2. Sync replication tolerating downtime during manual failover?

3. Distributed consensus protocol for automated failover, high availability and no data loss, e.g. Viewstamped Replication, Paxos or Raft?

It seems like most managed service versions of databases such as Aurora, Timescale etc. are all doing option 3, but the open-source alternatives otherwise are still options 1 and 2?



I think you'd still need to change the core of the database to avoid stale reads when an old primary and client are partitioned away from the new primary, or force all client communication through a proxy smart enough to contact a quorum of replicas to ensure the current primary is still the primary during transaction begin and commit.


Ah yes, good point!

I was assuming in both cases of manual failover that the operator would have to have some way of physically shutting down the old primary, then starting it again only as a backup that doesn't reply to clients.

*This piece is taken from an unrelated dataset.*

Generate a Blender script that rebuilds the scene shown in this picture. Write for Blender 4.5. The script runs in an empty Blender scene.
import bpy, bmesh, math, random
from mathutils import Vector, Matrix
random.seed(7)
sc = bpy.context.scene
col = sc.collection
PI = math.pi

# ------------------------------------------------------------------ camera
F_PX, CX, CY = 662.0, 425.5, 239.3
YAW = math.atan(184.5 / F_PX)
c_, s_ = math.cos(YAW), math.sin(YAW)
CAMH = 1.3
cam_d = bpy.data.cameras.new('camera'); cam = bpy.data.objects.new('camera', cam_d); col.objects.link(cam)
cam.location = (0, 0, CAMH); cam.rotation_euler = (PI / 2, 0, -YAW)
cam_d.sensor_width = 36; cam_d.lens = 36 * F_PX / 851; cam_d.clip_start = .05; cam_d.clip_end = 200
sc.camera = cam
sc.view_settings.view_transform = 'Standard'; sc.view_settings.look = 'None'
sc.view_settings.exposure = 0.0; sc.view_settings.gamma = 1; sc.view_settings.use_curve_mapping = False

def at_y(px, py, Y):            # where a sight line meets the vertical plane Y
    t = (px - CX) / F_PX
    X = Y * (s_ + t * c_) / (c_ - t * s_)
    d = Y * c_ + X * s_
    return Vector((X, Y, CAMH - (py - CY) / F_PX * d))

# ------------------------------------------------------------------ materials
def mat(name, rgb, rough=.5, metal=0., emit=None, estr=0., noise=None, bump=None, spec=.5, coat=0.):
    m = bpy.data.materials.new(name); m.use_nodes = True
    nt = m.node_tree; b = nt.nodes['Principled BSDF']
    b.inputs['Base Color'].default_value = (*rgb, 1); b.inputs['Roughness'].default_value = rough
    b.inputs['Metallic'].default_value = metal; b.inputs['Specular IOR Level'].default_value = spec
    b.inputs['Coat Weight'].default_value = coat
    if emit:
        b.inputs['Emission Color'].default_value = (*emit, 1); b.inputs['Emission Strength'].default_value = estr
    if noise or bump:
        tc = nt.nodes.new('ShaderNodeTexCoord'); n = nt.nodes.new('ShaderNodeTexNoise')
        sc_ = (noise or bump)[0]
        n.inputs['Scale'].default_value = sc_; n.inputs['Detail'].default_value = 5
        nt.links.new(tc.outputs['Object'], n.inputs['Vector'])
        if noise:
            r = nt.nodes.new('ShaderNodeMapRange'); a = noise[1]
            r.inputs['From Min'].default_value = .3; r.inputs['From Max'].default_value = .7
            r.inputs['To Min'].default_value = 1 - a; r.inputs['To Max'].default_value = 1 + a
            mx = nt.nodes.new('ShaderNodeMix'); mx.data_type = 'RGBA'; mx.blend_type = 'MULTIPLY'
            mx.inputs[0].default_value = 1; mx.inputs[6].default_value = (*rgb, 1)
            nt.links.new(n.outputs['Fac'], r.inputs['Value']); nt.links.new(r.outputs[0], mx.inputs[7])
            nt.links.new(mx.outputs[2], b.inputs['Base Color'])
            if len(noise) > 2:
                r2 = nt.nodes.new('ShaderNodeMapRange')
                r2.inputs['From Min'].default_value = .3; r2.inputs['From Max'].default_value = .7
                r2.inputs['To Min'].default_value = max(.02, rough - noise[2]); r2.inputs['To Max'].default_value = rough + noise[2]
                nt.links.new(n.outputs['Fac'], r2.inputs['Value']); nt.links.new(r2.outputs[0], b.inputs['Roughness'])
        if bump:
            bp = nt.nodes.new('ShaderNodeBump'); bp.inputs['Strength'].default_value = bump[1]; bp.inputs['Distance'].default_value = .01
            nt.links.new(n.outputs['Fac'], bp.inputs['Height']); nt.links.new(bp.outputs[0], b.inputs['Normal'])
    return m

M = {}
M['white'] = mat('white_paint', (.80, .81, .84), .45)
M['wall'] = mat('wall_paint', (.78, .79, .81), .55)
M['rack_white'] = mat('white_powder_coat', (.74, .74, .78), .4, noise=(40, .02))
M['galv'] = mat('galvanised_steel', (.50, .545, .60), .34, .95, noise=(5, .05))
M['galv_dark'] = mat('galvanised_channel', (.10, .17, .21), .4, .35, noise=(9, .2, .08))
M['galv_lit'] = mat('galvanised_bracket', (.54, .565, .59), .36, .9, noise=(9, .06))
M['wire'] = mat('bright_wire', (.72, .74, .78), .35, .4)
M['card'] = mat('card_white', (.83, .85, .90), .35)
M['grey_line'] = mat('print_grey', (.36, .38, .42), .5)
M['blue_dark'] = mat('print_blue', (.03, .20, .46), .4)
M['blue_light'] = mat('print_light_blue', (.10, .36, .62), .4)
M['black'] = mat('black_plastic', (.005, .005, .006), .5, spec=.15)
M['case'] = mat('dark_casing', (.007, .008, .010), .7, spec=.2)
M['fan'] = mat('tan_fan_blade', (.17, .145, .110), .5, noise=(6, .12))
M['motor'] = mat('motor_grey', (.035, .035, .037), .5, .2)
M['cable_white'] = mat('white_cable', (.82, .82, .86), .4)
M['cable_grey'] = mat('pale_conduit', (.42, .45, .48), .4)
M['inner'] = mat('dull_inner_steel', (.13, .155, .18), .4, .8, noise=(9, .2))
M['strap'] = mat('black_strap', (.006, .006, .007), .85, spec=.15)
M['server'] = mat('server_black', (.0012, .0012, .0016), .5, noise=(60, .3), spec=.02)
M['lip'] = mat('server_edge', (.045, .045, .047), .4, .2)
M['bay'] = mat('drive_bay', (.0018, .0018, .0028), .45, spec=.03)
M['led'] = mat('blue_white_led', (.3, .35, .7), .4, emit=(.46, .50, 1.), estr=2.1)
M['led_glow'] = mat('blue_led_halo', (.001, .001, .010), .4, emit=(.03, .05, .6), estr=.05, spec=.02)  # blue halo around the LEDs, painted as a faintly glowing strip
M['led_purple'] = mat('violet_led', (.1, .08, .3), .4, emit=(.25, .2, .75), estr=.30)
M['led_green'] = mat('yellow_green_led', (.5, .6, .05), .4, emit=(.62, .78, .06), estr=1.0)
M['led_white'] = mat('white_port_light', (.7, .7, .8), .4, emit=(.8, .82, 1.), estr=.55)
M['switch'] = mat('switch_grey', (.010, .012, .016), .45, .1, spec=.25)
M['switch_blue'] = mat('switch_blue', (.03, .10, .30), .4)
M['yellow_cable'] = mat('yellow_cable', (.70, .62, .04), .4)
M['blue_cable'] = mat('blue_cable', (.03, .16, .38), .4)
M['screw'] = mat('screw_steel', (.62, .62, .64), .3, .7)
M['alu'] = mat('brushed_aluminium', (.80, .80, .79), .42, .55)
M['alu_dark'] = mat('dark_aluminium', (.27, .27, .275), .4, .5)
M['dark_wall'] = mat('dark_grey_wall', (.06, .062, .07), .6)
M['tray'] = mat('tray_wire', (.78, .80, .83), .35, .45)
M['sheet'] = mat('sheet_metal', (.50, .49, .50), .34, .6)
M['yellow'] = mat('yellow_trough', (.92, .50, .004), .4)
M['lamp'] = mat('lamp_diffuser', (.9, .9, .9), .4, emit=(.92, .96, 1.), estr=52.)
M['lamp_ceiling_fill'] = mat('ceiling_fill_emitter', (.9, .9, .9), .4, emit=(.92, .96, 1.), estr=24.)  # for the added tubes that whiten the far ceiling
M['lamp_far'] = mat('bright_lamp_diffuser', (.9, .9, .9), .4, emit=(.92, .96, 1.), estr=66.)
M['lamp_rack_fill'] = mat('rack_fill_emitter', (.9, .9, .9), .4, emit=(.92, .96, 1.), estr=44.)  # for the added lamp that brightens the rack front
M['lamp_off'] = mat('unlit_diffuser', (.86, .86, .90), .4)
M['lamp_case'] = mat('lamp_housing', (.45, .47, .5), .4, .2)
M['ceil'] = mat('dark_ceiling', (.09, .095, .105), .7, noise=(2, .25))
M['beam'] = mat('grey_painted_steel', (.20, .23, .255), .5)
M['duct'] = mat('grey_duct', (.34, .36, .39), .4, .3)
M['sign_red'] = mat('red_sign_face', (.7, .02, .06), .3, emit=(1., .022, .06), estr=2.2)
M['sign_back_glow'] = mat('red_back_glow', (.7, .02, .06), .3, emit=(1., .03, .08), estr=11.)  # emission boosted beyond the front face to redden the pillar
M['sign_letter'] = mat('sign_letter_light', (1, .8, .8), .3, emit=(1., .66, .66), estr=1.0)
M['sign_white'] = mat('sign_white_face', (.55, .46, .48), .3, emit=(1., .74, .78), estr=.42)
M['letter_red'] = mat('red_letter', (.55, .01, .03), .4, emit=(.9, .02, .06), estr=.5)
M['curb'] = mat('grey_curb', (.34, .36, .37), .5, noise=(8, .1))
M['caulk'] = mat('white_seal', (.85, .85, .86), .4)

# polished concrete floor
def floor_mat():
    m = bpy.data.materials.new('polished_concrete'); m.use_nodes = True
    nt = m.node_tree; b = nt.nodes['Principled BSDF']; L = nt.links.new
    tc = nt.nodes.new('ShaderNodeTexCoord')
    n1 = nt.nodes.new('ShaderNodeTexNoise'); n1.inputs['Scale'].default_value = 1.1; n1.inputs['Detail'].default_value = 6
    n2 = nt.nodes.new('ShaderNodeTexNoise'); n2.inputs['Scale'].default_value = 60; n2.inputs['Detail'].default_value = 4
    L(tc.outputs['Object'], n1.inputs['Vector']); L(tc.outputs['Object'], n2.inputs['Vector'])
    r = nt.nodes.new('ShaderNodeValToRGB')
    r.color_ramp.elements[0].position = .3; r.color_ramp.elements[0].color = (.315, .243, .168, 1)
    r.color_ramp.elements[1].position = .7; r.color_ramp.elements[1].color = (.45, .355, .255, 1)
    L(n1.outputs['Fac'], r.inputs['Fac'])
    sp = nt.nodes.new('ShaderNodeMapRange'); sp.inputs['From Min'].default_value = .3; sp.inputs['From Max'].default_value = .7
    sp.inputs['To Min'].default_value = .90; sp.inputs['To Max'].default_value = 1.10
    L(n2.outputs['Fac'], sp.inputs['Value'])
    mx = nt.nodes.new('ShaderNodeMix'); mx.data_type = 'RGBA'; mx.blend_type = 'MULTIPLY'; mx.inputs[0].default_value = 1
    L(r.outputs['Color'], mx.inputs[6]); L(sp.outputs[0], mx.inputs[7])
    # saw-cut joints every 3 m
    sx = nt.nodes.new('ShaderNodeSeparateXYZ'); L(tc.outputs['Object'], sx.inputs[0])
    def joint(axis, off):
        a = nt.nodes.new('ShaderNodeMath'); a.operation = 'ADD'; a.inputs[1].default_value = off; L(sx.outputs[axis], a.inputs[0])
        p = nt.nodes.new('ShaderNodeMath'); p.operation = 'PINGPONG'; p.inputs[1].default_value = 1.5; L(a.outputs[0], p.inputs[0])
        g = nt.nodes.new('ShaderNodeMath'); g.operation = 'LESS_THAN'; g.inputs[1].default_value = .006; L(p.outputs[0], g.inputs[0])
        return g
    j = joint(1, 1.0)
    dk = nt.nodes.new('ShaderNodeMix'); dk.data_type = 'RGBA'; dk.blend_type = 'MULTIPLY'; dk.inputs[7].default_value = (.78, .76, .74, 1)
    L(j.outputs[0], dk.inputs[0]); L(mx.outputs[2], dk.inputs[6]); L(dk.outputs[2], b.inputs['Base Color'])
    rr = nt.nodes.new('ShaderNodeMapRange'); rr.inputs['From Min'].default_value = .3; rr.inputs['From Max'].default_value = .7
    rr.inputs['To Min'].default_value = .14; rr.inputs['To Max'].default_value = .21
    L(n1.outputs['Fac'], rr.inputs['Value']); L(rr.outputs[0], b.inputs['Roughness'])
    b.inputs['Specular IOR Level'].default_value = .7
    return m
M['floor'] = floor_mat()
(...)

Alternatively, the cluster would need to remain unavailable if any node is partitioned.

But none of this is really very practical when compared to a consensus protocol (or R/W quorums) and distributed database. I'm genuinely curious how people solve this with something like Postgres. Or is it perhaps something that isn't much worried about?


I can't see how #3 scales under any write load unless you have no joins.|

Well, unless each node has a complete copy of the data?